World of Books

By the Book’s Editor

In recent weeks we have been surfeited with publicity for the new James Bond film, or rather movie, for it does not deserve the distinction of being called a film, which ought to be reserved for more artistic efforts, despite the fine technical work by the special effects people on Spectre.

As a result of the publicity campaigns surrounding the movies since 1962, when people talk about James Bond they mean the movies. The novels are little discussed, except by real fans, and by as often as not acerbic literary critics. Readers will be familiar with what critics have long said about the sadomasochism, the snobbery, the pseudo elitism, the dubious morality towards killing and so on.

Recently I have re-read the first of the novels, Casino Royale (1953), just to confirm that what is said about them is true. Fleming’s novels for all their popularity do not compare with Eric Ambler, Len Deighton or John Le Carré (David Cornwall), now the subject of a much admired biography by Adam Sisman (Bloomsbury, £25). 

Indeed the echoes of his childhood reading Phillips Oppenheim, Fu Manchu, Dr Nicola, even Ossendowski’s mysterious King of the World are obvious enough. In this sense Ian Fleming is hardly a grown-up writer at all: sex scenes are not always a sign of maturity. 

However, I have noted an odd thing about Casino Royale. It is not, in fact, the first Fleming spy novel, or rather, it is not the first spy novel by a member of the family. 

Two years before Ian made his debut, his brother Peter Fleming, a best-selling travel writer of the interwar years, literary editor of The Spectator and Times Special Correspondent in China and the Central Asia, published The Sixth Column, a still entertaining satire on British intelligence. This was dedicated to his younger brother Ian.

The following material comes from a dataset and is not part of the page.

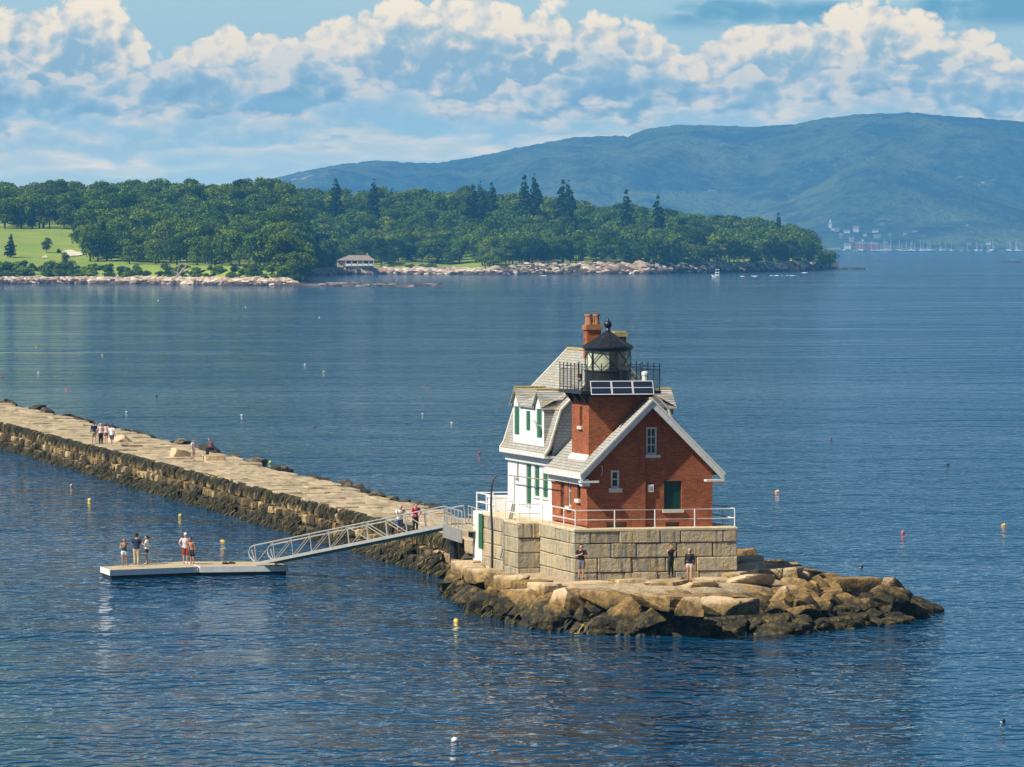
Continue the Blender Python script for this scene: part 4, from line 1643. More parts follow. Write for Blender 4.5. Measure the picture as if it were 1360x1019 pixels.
hw_.quad((BR, HV0, ZT - 0.05), (BR, HV1, ZT - 0.05), (BR, HV1, HE), (BR, HV0, HE))
hw_.quad((BL, HV1, ZT - 0.05), (BR, HV1, ZT - 0.05), (BR, HV1, HE), (BL, HV1, HE))
kwall = part('siding', hw_, M['clap'], kh)
for h in (sd, s1, s2):
    g = MB()
    half = (h[1] - h[0]) / 2
    for i in range(2):
        a0 = h[0] + half * i + 0.012
        g.box(BL + 0.05, BL + 0.085, a0, a0 + half - 0.024, h[2], h[3])
        zz = h[2] + 0.08
        while zz < h[3] - 0.12:
            g.box(BL + 0.035, BL + 0.049, a0 + 0.07, a0 + half - 0.095, zz, zz + 0.06)
            zz += 0.1
    part('shutter', g, M['green'], kh, kwall)
    g = MB()
    g.box(BL - 0.09, BL + 0.04, h[0] - 0.08, h[1] + 0.08, h[2] - 0.09, h[2] - 0.004)
    part('sill', g, M['white'], kh, kwall)
cg = MB()
gprof = [(BL - 0.02, HE - 0.2), (BR + 0.02, HE - 0.2), (BM + (BM - HB) + 0.02, HBz - 0.14), (BM, HRz - 0.16), (HB - 0.02, HBz - 0.14)]
cg.prism(gprof, 'y', HV0 + 0.0, HV0 + 0.1)
part('slated_gable', cg, M['slate'], kh)
cg = MB()
cg.prism(gprof, 'y', HV1 - 0.1, HV1 - 0.01)
part('rear_gable', cg, M['shingle'], kh)
kr = MB()
mir = lambda u: 2 * BM - u
outer = [(he, HE), (he + 0.22, HE + 0.32), (HB, HBz), (BM, HRz), (mir(HB), HBz), (mir(he + 0.22), HE + 0.32), (mir(he), HE)]
inner = [(mir(he) - 0.02, HE - 0.16), (mir(he + 0.34), HE + 0.26), (mir(HB + 0.14), HBz - 0.1), (BM, HRz - 0.15), (HB + 0.14, HBz - 0.1), (he + 0.34, HE + 0.26), (he + 0.02, HE - 0.16)]
RV0, RV1 = HV0 - 0.22, HV1 + 0.06
kn = len(outer)
vs = [(p[0], RV0, p[1]) for p in outer + inner] + [(p[0], RV1, p[1]) for p in outer + inner]
n2_ = 2 * kn
fs = [(i, i + 1, i + 1 + n2_, i + n2_) for i in range(kn - 1)] + [(kn + i, kn + i + 1, kn + i + 1 + n2_, kn + i + n2_) for i in range(kn - 1)]
for off in (0, n2_):
    for i in range(kn - 1):
        fs.append((off + i, off + i + 1, off + n2_ - 2 - i, off + n2_ - 1 - i))
fs.append((0, n2_ - 1, 2 * n2_ - 1, n2_))
fs.append((kn - 1, kn, kn + n2_, kn - 1 + n2_))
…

Back in 1940, that grim year for Britain, Peter had published, with drawings by Low, a satire concerning Hitler landing accidentally in England much to the embarrassment of the government, who keep it secret and eventually send him back where he came from. Within a year Hess did actually fly into Great Britain and Fleming looked like some kind of prophet. 

But the key to this squib is satire. And this was true too of The Sixth Column in which a country gentleman much like Peter Fleming himself writes under a pen name a series of spy thrillers which achieve great success. 


Now when brother Ian began his series, he took the whole business of espionage very seriously indeed. He meant what he wrote. But brother Peter plays round with the MI5 tradition, the BBC and many other risible aspects of British life. The villain turns out to be a treacherous version of Godfrey Wynn (if anyone can remember that richly sentimental popular journalist today). But Peter Fleming’s real target is the idiot bureaucracy of the intelligence world. 

The Sixth Column, though still amusing, and I think very relevant in its mild satire of intelligence, was not a success and sold badly. But having consulted the biographies of both Peter Fleming and Ian Fleming on my shelves I cannot find that their biographers cast much light on just how the two books were connected, or whether Peter’s satire was in fact the immediate spur for Ian to begin the James Bond series. 

But, as it is, I prefer the old world values of Peter Fleming to the specious gilded nonsense of Ian. But this is an opportunity to suggest that those who relish travel books will find that Peter’s book Brazilian Adventure, about a disastrous but comic attempt to find the lost Col. Fawcett, and News from Tartary which recounts an epic trek though central Asia from China to India, still retain a classic status.

So in a lesser way does One’s Company, about China itself, which amazingly introduced to the world the fugitive Mao Tse Tung, still lurking in his mountain hideout a decade and more away from driving out the regime of Chang Kai-shek. Now there was a villain in a remote fortress who did want to conquer the world, like Blofeld, Dr No and all those other fictitious folk of Ian’s. Once again this chapter gave the work of Peter Fleming a prophetic note.